Me and my family decided that Hammarby and Sweden would be the last place the whole family would be together, other than Iceland of course. And when it was decided I would leave Hammarby, the family moved home. I tried to find something interesting abroad but I was injured in the january window and nothing came up so then it was time to move home to the family.

Did you hesitate a lot or what is something obvious? What was your decision influenced by?

I tried as I could to find something abroad at least until the summer. But the injury got in the way of that. I could have signed for clubs in Denmark and England but the transfer window closed before I was fit to train. And then I decided to move home to my family.

What would you say to those who might criticize your choice and say that the rhythm of Pepsideildin is not intense enough?

I understand that people maybe think that it’s a risky move before WC. But I have played international football for ten years and played almost 80 caps and I know what is demanded from me. And also, the pre-season in Sweden and Iceland is pretty much the same so there’s almost no difference for me in preperation when playing in Iceland or Sweden.

Do you feel that the general level of the league and of the players, especially the youngest ones, has improved since you left?

I was actually a little bit surprised by the quality when I came back. I knew Valur was the best team but I thought the difference between Valur and the clubs i’ve played for would be bigger. But the difference is not big and for that I’m very happy. It seems like there are more younger players playing in a lot of the clubs in Pepsideildin and that’s great. I hope the teams will continue to give the young players chances so they can develope more.

You told us you are not a « leader », but still, with your status and your experience… Do you have a specific role in Valur? You’re the rock star of the league!

I hope the players in Valur look at me as some kind of a role model and a player they can learn from.

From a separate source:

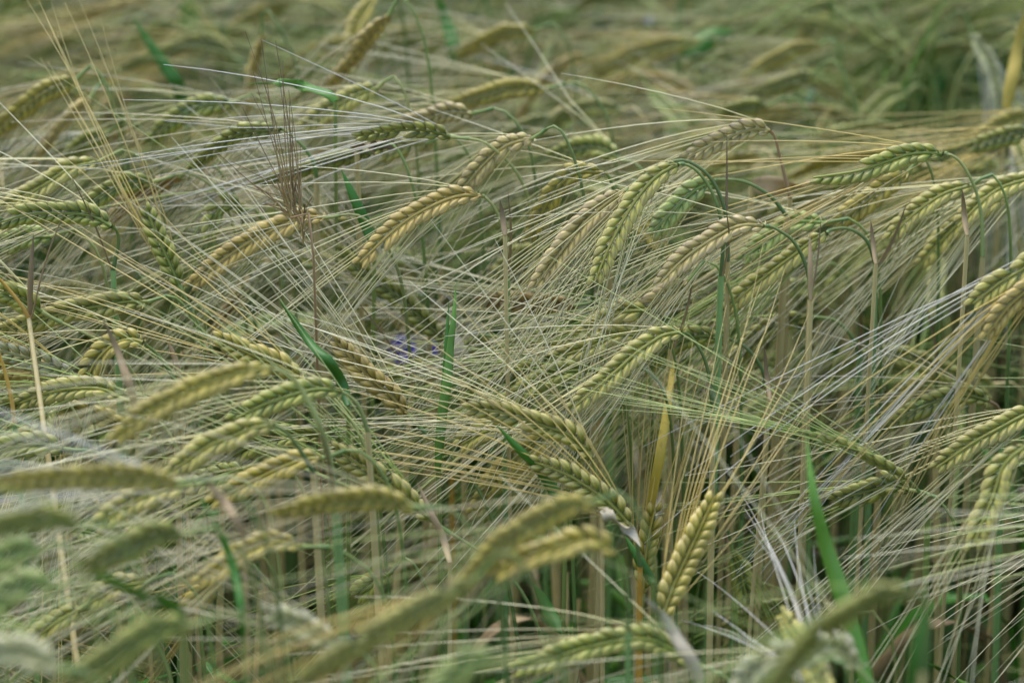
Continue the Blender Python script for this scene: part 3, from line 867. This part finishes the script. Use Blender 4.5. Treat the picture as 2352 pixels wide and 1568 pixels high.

And I am aware of that I’m maybe one of the most known players in Pepsideildin but I really try to avoid any kind of attention ?

When you began with Valur in 2003, what were your ambitions? What do you feel when you see how far you’ve come?

Back then I only had ambitions playing for Valur. I had given up any dreams of playing professional football or with the national team. I studied to be a pilot and even took one semester at a school in the USA, so footbal was really not my first priority. When I look back it’s kind of amazing how good my career has been.

You told us you’re focusing on your club until the World Cup. Valur is very competitive this season, what are your objectives? Do you think the team can do well in the European cup?

We want to win every title available in Iceland. But for Valur that’s something the club always goes for. The main objective is to be the first Icelandic club to qualify for a group stage in either of the European cups and I think we have never had a bigger chance of that than right now. But of course we need to be a little lucky with the draw and then play to our max in every European game. But we have a good chance I think.

Do you think Pepsideildin can still improve and reach the level of the other Nordic nations?

Of course, there’s room for improvement. But I don’t think we will get to the same level as the other nordic countries because players who have a good season in Iceland go abroad immediately. But by qualifying for European group stages the clubs will get more money and it will be easier to keep players here for a longer period and building up even better youth facilities.